Federal inspectors general must develop more meaningful ways of measuring their successes or failures and better methods of responding to tips from whistleblowers, according to a new report from an independent watchdog organization.
"With a financial crisis and many billions of federal dollars flowing out the Treasury's doors, the work of inspectors general has never been more important," the nonprofit Project on Government Oversight wrote in the report "Inspectors General: Accountability Is a Balancing Act."
POGO noted that in semiannual reports to Congress, many IGs relied on performance statistics that measured outputs, such as cases referred to the Justice Department for prosecution, rather than outcomes, such as the number of recommendations implemented.
Beverley Lumpkin, a POGO investigator, said estimates of how much money IGs saved the government were particularly suspect.
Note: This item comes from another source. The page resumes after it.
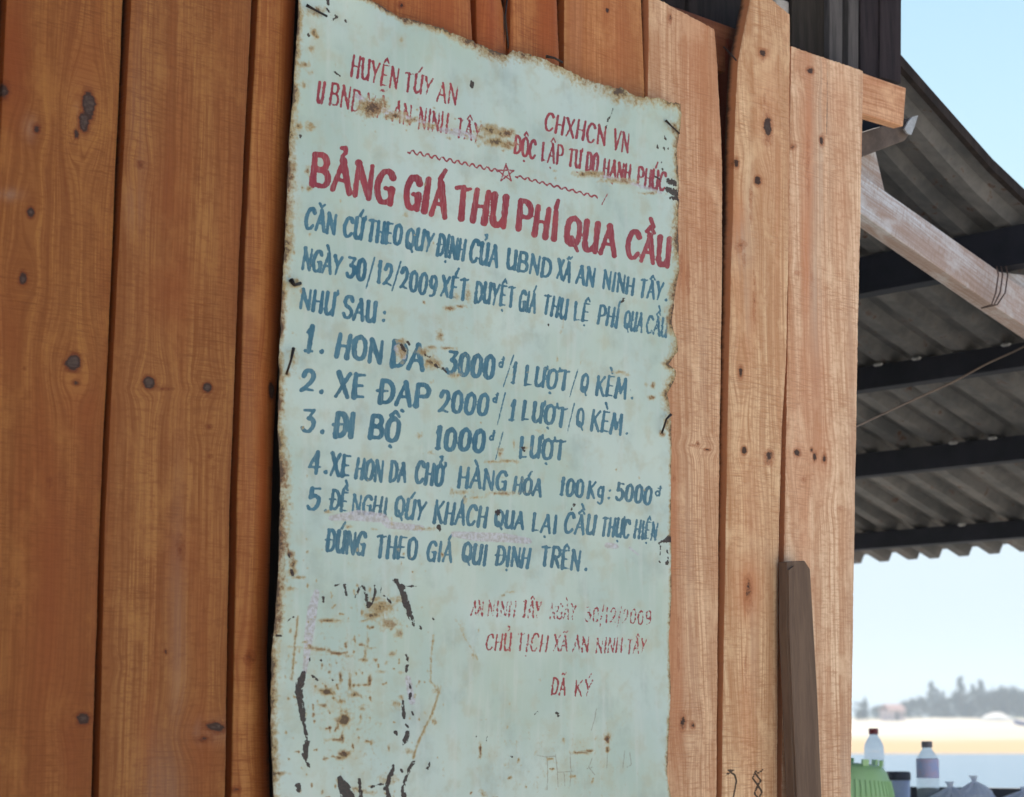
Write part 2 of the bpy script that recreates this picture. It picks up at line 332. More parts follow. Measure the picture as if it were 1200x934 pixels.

"You look at those billions and [they're] based on questionable costs, or based on funds that we think could be put to better use," she said. "This is not money that anyone's actually collected and returned to the Treasury. How do we get behind the statistics? How do we get behind the supposed amounts saved?"
The report -- based on interviews with current and former IGs, Government Accountability Office and Congressional Research Service officials, academics and whistleblowers -- pointed to the Agriculture Department IGs performance-tracking system as a model. Under that system, the IG identifies USDA's major management challenges annually and demonstrates how auditors' activities help achieve management goals.
POGO added that IGs should not count audit recommendations as closed or complete until agencies have implemented the changes. Getting agency managers to concur with the recommendations is not adequate, the report stated.
Hubert Sparks, who spent 41 years in the inspectors general offices at the Appalachian Regional Commission, a state-federal partnership to promote economic development in Appalachia, and the Agriculture, Homeland Security and Veterans Affairs departments, said even though IGs were supposed to be watchdogs, they could be resistant to change and to negative evaluations.
"When you recommend increased independence and funding and protections, that's an easy sell," he said. "Getting behind inspectors general to see if they're effective and accountable is something inspectors general will resist. You never see the inspectors general fill out the blank that says 'major disagreements with the agency.' It always says 'none.' "
POGO also criticized inspectors general's treatment of employees who report possible waste, fraud or abuse. In particular, the group objected to the outsourcing of whistleblower hotlines.
Danielle Brian, the group's executive director, said she tested outsourced Homeland Security and Transportation tip lines and was dismayed by the results.
"I first called the DHS hotline, and after a five-minute message … it rang about 20 times, and a young guy answered who was perfectly delightful, but acknowledged upfront that he wasn't knowledgeable about DHS and its programs and agencies at all, and his job was to take the information, which he would pass on to the Office of Inspector General, and they would pursue it," she said. "Then I called the Department of Transportation hotline and the same kid answered."
Brian said while Transportation Department policies called for giving whistleblowers case numbers so they could follow up on their complaint, Homeland Security provided no way of tracking progress. According to POGO's report, whistleblowers who call the hotline to check the status of their complaints about DHS programs are told they have to file Freedom of Information Act requests.
The lack of follow-up is not the only problem with private hotlines. Trained government operators could recognize patterns of retaliation undetectable to private sector call center workers, according to POGO.
The report called for a communitywide discussion of the treatment of whistleblowers, noting that none of the people POGO interviewed for the report could remember the IG councils taking up whistleblower issues. It also recommended all inspectors general bring their hotlines back in-house and ensure that employees don't refer whistleblowers back to the offices that are the target of their complaints.